In coastal glacial watersheds, changes in hydrology and climate drive shifts in nutrient transport

In the Gulf of Alaska, glacierized watersheds flowing into nearshore ecosystems are thought to be a significant source of nutrients for primary production. Warming global temperatures are driving changes in glacial cover, precipitation patterns, and freshwater runoff, with complex implications for coastal environments.

Alaska EPSCoR researchers, including ACRC scientists Jason Fellman and Eran Hood, publishednew research on a three-year study investigating sediment and nutrient transport across heavily glacierized and non-glacierized watersheds in southcentral and southeast Alaska.

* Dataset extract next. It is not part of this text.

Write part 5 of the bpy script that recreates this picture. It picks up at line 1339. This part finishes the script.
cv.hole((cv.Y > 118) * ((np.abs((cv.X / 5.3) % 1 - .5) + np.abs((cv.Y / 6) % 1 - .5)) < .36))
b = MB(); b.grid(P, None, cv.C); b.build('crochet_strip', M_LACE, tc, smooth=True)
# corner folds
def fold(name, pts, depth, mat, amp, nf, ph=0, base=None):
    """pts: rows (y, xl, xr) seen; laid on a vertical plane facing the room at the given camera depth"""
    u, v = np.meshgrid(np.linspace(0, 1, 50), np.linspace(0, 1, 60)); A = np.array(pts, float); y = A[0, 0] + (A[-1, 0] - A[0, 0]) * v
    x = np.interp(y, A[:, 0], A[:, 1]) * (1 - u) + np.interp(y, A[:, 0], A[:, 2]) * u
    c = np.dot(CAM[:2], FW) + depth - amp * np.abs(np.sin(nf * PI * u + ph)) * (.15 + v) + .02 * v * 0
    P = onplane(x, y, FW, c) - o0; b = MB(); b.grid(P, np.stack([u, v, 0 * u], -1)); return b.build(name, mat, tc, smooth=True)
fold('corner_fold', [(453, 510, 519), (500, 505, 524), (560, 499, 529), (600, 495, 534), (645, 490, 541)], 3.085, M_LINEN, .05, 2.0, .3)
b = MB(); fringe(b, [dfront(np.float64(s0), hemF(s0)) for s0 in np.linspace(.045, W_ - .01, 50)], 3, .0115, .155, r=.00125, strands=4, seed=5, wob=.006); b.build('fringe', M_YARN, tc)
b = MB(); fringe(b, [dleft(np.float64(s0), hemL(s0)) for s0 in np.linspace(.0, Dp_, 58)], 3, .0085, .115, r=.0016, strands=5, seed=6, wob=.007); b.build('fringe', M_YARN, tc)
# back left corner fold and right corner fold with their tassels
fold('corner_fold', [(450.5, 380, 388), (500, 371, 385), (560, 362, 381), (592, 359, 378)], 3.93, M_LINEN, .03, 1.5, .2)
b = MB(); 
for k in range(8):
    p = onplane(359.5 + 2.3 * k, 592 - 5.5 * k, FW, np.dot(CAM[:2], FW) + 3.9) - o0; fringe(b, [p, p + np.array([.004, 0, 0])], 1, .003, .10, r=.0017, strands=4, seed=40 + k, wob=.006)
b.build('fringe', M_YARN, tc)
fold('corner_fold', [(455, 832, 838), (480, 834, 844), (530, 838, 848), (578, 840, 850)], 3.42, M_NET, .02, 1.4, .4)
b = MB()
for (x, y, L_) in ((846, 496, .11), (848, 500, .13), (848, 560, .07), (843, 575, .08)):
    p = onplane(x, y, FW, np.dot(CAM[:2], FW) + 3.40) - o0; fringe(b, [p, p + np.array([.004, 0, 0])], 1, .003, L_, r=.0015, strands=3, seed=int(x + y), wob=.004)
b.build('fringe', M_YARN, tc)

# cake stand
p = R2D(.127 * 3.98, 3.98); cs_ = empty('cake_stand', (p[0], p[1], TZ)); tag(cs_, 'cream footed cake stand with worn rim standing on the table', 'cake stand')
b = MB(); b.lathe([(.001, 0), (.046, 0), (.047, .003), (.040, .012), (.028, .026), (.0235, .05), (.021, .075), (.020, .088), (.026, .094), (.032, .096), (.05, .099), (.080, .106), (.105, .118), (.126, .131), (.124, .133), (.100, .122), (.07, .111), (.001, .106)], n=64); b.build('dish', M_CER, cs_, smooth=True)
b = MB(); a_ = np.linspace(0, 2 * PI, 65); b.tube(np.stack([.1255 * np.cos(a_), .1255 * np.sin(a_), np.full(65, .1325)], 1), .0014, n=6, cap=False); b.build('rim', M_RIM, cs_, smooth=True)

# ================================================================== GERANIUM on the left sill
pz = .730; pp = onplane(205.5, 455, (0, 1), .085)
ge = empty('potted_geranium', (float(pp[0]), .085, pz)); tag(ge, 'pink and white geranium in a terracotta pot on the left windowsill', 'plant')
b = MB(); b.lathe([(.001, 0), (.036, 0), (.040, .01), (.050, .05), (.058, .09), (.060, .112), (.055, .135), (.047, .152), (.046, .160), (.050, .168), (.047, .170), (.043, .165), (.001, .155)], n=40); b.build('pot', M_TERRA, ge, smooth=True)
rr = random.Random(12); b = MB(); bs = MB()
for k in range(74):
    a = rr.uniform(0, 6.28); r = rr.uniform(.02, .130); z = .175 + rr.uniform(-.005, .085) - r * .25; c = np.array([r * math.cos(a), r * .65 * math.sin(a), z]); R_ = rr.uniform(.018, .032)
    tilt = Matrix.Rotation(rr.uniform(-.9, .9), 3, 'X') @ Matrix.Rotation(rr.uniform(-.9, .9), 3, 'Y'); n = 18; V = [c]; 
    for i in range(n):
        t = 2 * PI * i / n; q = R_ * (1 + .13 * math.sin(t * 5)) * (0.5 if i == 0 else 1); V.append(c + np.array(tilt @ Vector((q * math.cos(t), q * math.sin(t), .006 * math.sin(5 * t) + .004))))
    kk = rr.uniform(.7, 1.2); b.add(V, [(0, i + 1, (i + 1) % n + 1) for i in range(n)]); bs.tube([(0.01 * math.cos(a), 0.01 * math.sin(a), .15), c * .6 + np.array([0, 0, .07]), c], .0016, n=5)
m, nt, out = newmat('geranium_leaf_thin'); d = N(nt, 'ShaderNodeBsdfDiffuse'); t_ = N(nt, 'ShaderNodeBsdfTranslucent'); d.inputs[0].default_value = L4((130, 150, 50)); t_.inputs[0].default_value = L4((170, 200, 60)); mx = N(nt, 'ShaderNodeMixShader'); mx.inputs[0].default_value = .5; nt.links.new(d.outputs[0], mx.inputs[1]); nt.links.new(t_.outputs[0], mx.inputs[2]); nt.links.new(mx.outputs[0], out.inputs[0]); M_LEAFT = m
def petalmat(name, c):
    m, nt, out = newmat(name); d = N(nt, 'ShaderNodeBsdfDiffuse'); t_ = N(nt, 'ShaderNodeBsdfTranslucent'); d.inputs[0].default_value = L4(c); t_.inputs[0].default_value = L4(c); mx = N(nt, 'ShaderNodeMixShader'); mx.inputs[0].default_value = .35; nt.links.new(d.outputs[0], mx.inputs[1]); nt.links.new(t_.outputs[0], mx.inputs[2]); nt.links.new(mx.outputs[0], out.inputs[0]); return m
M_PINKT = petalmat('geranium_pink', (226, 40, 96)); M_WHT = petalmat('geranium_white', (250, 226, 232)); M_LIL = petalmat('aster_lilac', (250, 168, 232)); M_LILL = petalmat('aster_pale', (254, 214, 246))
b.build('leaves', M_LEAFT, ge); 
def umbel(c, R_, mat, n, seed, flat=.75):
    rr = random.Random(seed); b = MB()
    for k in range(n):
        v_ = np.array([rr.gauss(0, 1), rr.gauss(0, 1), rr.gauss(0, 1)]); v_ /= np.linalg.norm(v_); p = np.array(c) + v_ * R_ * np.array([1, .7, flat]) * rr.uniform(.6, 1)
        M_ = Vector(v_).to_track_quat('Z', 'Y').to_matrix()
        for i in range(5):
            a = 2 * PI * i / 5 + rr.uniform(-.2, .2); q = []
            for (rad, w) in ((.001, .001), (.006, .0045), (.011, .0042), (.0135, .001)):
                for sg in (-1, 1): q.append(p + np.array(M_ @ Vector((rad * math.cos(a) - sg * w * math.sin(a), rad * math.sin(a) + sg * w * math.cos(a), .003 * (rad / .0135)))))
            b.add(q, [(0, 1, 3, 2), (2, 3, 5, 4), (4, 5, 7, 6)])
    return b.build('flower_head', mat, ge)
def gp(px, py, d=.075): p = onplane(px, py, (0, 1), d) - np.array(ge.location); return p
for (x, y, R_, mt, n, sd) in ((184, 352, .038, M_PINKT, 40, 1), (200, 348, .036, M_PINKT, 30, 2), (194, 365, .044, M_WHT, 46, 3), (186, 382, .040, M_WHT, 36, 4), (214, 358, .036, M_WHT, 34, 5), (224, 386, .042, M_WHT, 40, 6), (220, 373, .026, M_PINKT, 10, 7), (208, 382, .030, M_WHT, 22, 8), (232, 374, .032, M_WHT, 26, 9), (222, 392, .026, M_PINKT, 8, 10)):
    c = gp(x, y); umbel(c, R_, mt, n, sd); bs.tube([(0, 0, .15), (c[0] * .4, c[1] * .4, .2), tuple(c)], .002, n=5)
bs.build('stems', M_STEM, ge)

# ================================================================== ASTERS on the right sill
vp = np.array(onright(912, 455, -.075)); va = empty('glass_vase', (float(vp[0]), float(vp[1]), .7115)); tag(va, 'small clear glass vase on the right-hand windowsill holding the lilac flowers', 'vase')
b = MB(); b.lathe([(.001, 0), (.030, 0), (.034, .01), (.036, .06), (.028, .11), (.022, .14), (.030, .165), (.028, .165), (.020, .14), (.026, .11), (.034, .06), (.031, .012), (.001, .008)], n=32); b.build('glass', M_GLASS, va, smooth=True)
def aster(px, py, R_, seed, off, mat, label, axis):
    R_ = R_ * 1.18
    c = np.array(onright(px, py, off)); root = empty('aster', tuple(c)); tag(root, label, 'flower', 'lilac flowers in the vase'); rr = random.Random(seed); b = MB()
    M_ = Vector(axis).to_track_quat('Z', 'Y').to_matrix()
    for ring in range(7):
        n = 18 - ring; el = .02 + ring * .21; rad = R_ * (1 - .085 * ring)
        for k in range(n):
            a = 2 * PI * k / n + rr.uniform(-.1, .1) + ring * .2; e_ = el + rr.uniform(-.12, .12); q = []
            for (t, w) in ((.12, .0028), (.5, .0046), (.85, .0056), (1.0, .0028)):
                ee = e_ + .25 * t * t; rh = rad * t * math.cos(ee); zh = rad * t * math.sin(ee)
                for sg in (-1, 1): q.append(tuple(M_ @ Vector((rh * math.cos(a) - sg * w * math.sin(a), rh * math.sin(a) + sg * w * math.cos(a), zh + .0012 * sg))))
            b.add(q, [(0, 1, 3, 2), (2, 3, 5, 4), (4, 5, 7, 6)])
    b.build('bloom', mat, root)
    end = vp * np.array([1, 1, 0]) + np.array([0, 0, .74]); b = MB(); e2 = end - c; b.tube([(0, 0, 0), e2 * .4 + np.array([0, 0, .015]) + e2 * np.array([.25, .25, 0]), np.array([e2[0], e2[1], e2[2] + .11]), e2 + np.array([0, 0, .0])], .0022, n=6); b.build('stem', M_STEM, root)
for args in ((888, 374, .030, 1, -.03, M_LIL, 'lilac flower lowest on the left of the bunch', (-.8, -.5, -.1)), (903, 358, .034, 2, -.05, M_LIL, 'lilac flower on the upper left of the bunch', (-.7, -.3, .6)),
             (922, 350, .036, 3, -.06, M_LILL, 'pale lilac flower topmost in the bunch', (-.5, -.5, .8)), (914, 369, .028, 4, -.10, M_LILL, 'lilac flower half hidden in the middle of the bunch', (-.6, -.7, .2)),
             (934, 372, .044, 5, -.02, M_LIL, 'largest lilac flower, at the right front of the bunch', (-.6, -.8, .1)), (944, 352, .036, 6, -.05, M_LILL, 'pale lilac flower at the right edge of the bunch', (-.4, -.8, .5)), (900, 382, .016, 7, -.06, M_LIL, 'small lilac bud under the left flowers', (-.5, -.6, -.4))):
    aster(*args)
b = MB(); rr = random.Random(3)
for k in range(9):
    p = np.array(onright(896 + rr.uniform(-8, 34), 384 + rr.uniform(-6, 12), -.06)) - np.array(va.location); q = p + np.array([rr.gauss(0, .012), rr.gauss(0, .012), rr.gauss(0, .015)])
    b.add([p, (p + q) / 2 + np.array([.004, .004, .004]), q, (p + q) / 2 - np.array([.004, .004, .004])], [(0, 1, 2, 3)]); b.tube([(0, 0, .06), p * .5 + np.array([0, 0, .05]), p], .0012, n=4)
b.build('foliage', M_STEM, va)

The team sought to understand the influences of both glacial input and regional climate variables on the magnitude, type, and timing of materials export from ten streams across Kachemak Bay in southcentral Alaska, and Lynn Canal in southeast Alaska. At 158 cm per year, Lynn Canal receives over double the annual precipitation of Kachemak Bay. Researchers found that while the presence of glaciers largely drives the amount of nutrients and sediments coming out of watersheds, the regional climate and precipitation regime dictates much of the seasonal timing of that transport out to coastal ecosystems.

Regional landscape differences impact the types and quantity of dissolved and particulate matter coming out of streams. In Kachemak Bay, sedimentary rock is more prevalent and led to higher concentrations of dissolved solids in streams, whereas in Lynn Canal, wetland environments led to higher organic carbon export.

By selecting study sites with two distinct hydrologic and climatic regimes, the researchers gained insight into what changes may be in store for coastal watersheds that drain into the northern Gulf of Alaska. Kachemak Bay’s streamflow pattern may one day resemble the current flow pattern in Lynn Canal as snowpack decreases and fall precipitation increases.

While heavily and moderately glacierized watersheds will likely see extended seasons of export of inorganic and organic matter from the summer glacial runoff peak into the fall in the future, non-glacierized watersheds may start to see two peaks in nutrient runoff: one from snowmelt in the spring and one from increased rain in the fall. Eventually, as snowmelt decreases, there will be less nutrient transport to the ocean in the spring and more in the fall.

What does this mean for coastal ecosystems in the Gulf of Alaska? Changes in the timing of nutrients and sediment entering coastal waters could have cascading effects throughout the marine food web. Changes in watershed type and hydrology will be a necessary consideration for future research on coastal river ecosystems.